Nosso futebol feminino não deslanchou, e um analista, eu acho, resumiu bem a situação. Os clubes estão financeiramente esgotados para pagar os altos salários dos marmanjos, que não cessam de nos envergonhar, e não podem, portanto, arcar com as despesas do futebol feminino, ainda mais porque, os dados da polícia não me deixar mentir, as mulheres estão longe de serem valorizadas no Brasil, mesmo quando apresentam qualidades e virtudes que adoraríamos ver em nossos jogadores.
Não deu outra, este ano, oito depois do famoso Pan, nossas meninas amargaram uma campanha pálida, e um retorno antecipado para casa, depois de uma derrota magra para... a Austrália. A jogadora Formiga, já com 37 anos!, aparece na TV dizendo; “nem sempre os melhores vencem!” Pobre Formiga, não percebeu ainda o estrago que a falta de estrutura, organização e interesse geral podem provocar numa causa tão meritória quanto a dessas meninas. A única coisa que nos resta é a eterna ilusão de que ainda somos os melhores do mundo, em futebol. Chamar as escolas, que estão lotadas de material humano de primeira, para entrar no jogo, nem pensar. “Futebol não se aprende na escola”. E já começou a propaganda para o Pan no Canadá: “Venha torcer pelo Brasil de Cristiane!”, mais uma que vai cair de podre, no campo, por não ter quem a possa substituir à altura.
Enquanto isso o mundo continua girando e nos impressionando. O que foi aquela final da Copa Feminina de Futebol, em Edmonton, no Canadá, no dia 5 de junho? Por coincidência travada por dois países onde o futebol é aprendido nas escolas: Japão e Estados Unidos, e as americanas arrasaram as japonesas, que jogam muito bem, têm um time muito compacto, e um senso de coletivo espetacular, mas cujo esquema de jogo era também um tanto rígido e burocrático.

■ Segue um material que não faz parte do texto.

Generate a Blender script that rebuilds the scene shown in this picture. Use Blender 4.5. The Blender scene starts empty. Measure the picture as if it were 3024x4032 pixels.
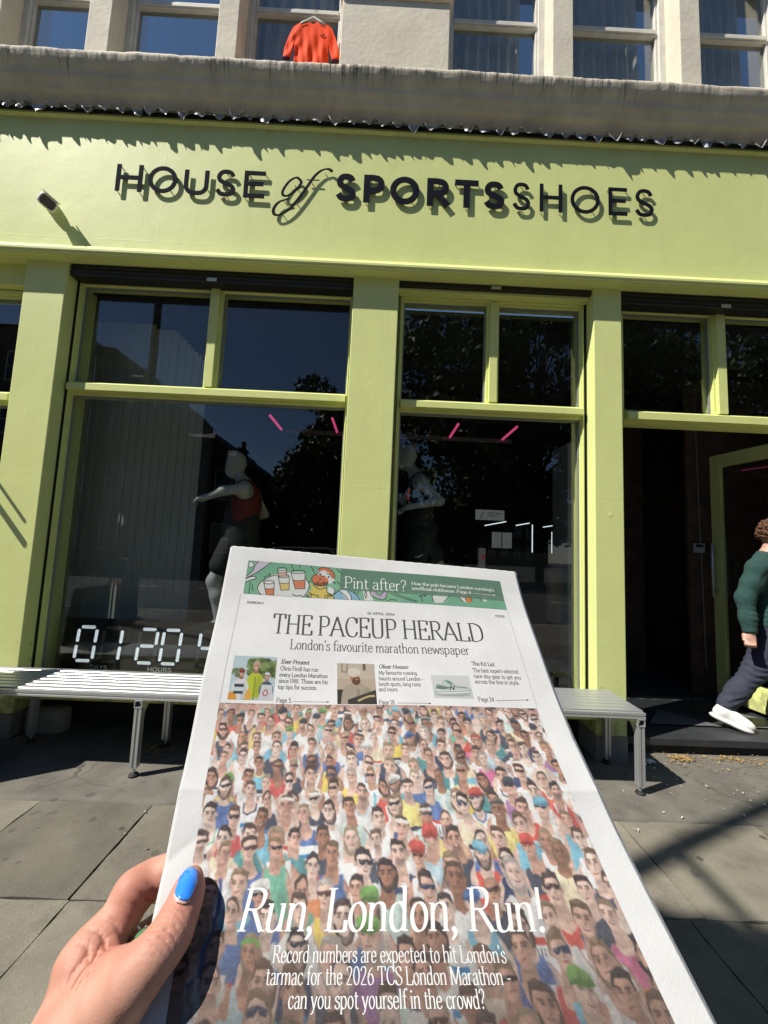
import bpy, bmesh, math, random
import numpy as np
from mathutils import Matrix, Vector
R_ = math.radians
random.seed(7); RNG = np.random.default_rng(11)
SC = bpy.context.scene
# ------------------------------------------------------------------ camera
CAMP = np.array([0.0, -3.0, 1.467])
CM = np.array([[0.998986110552948, -0.015591483049009848, 0.04223335859987623],
               [-0.043488729422191015, -0.09166642682573388, 0.9948396838718518],
               [0.01163964499186976, 0.9956677015196058, 0.09225154099053537]])   # rows: right, up, forward
cam = bpy.data.objects.new('camera', bpy.data.cameras.new('camera'))
SC.collection.objects.link(cam)
mw = Matrix.Identity(4)
for i in range(3):
    mw[i][0] = CM[0][i]; mw[i][1] = CM[1][i]; mw[i][2] = -CM[2][i]; mw[i][3] = CAMP[i]
cam.matrix_world = mw
cam.data.sensor_fit = 'HORIZONTAL'; cam.data.sensor_width = 36.0
cam.data.lens = 36.0 * 1550.0 / 3024.0
cam.data.clip_start = 0.02; cam.data.clip_end = 500
SC.camera = cam
# ------------------------------------------------------------------ light
LV = Vector((3.4, 1.55, -4.4)).normalized()          # the way the sunlight travels
w = bpy.data.worlds.new('World'); SC.world = w; w.use_nodes = True
nt = w.node_tree; nt.nodes.clear()
sky = nt.nodes.new('ShaderNodeTexSky'); sky.sky_type = 'NISHITA'; sky.sun_disc = False
sky.sun_elevation = math.asin(-LV.z); sky.sun_rotation = math.atan2(-LV.x, -LV.y)
sky.air_density = 1.0; sky.dust_density = 0.1; sky.ozone_density = 4.0; sky.altitude = 1500
bg = nt.nodes.new('ShaderNodeBackground'); bg.inputs['Strength'].default_value = 0.08
wo = nt.nodes.new('ShaderNodeOutputWorld')
nt.links.new(sky.outputs[0], bg.inputs[0]); nt.links.new(bg.outputs[0], wo.inputs[0])
sl = bpy.data.lights.new('sun', 'SUN'); sl.energy = 5.0; sl.angle = R_(0.53); sl.color = (1.0, 0.955, 0.88)
so = bpy.data.objects.new('sun', sl); SC.collection.objects.link(so)
so.rotation_euler = LV.to_track_quat('-Z', 'Y').to_euler()
SC.view_settings.view_transform = 'Standard'; SC.view_settings.look = 'None'
SC.view_settings.exposure = 0.55; SC.view_settings.gamma = 1.0
SC.cycles.max_bounces = 8; SC.cycles.transparent_max_bounces = 16; SC.cycles.glossy_bounces = 4
SC.cycles.caustics_reflective = False; SC.cycles.caustics_refractive = False
SC.cycles.sample_clamp_indirect = 4.0
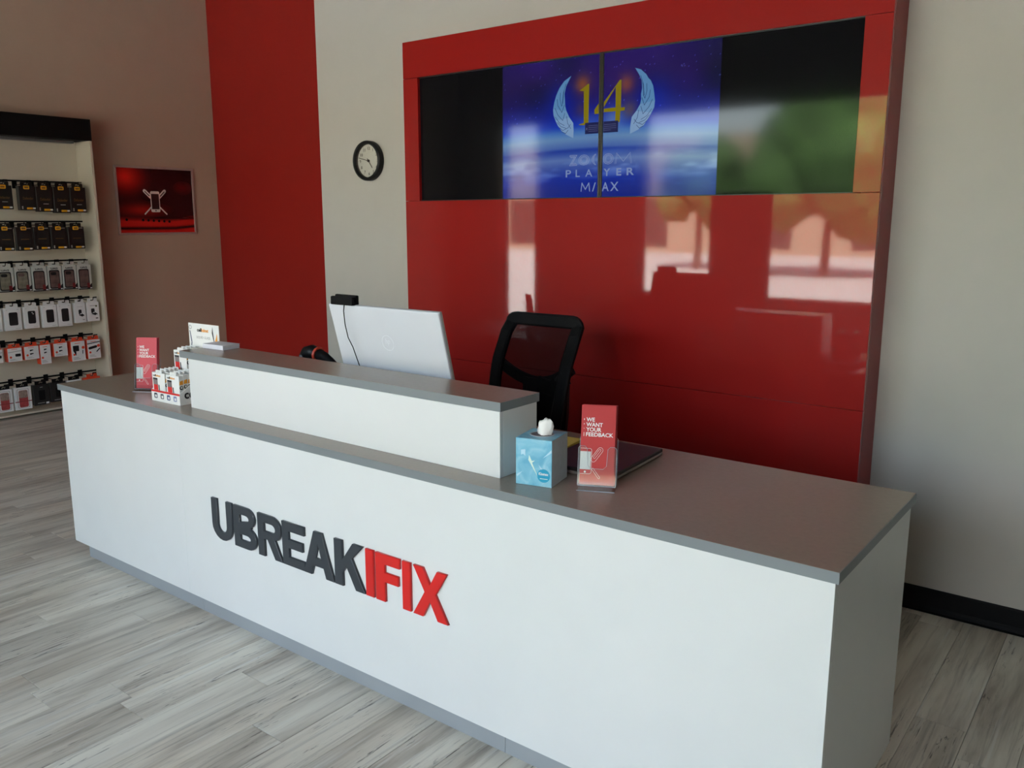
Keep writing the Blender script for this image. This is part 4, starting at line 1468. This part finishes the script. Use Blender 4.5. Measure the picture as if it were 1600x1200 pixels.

As americanas, por seu lado, também mostravam grupo coeso, mas dotado de uma velocidade, um entusiasmo, um domínio de bola e uma capacidade de criação e penetração espetacular. Elas envolviam a firme defesa japonesa quando bem entendiam, e os gols foram saindo aos borbotões: em cinco minutos já estava dois a zero, e aos quinze, quatro a zero. O terceiro gol americano, de Carli Lloyd, nasceu de um chute dado do círculo central, que encobriu a goleira japonesa, adiantada, um dos mais espetaculares e raros gols da história do futebol. Nosso Pelé tentou fazer um, em 70, e não conseguiu. Placar final: 5 x 2, para as americanas, exatamente o mesmo do Brasil contra a Suécia, na copa de 1958. As americanas garantiram o tricampeonato, em apenas sete edições de mundial, e ainda levaram três dos nove prêmios individuais dados pela FIFA, sem Blatter, “of course” – por falar em Pelé, Carli Lloyd, a Pelé americana, faz trabalho filantrópico na ONG Habitat for Humanity (Habitação para Humanidade), construindo casas para os mais pobres, enquanto o nosso Pelé acha “normal”, que morram um ou mais “pobres”, em obras para a Copa, sem falar na defesa de Joseph Blatter.
Eu não vi a Copa de 1958, mas vi a partida final da Copa do Mundo para Mulheres em 2015, disputada com estratégia, garra, luta, lealdade, habilidades futebolísticas raras, etc., além de um gol espetacular, com nada de firulas, cera, ou faltas forjadas. Nada de teatro. Dou-me por satisfeito, mas não de pleno, porque faltou o Brasil.
Quanto ainda falta, quantas humilhações ainda teremos que sofrer até que aprendamos a lição, que o melhor lugar para se formar gente, e, inclusive, grandes atletas, em qualquer modalidade, é a escola, que pode até não garantir a formação completa do craque, do esportista excepcional, mas pelo menos pode torná-lo mais gente.

E como nós estamos precisando disso agora!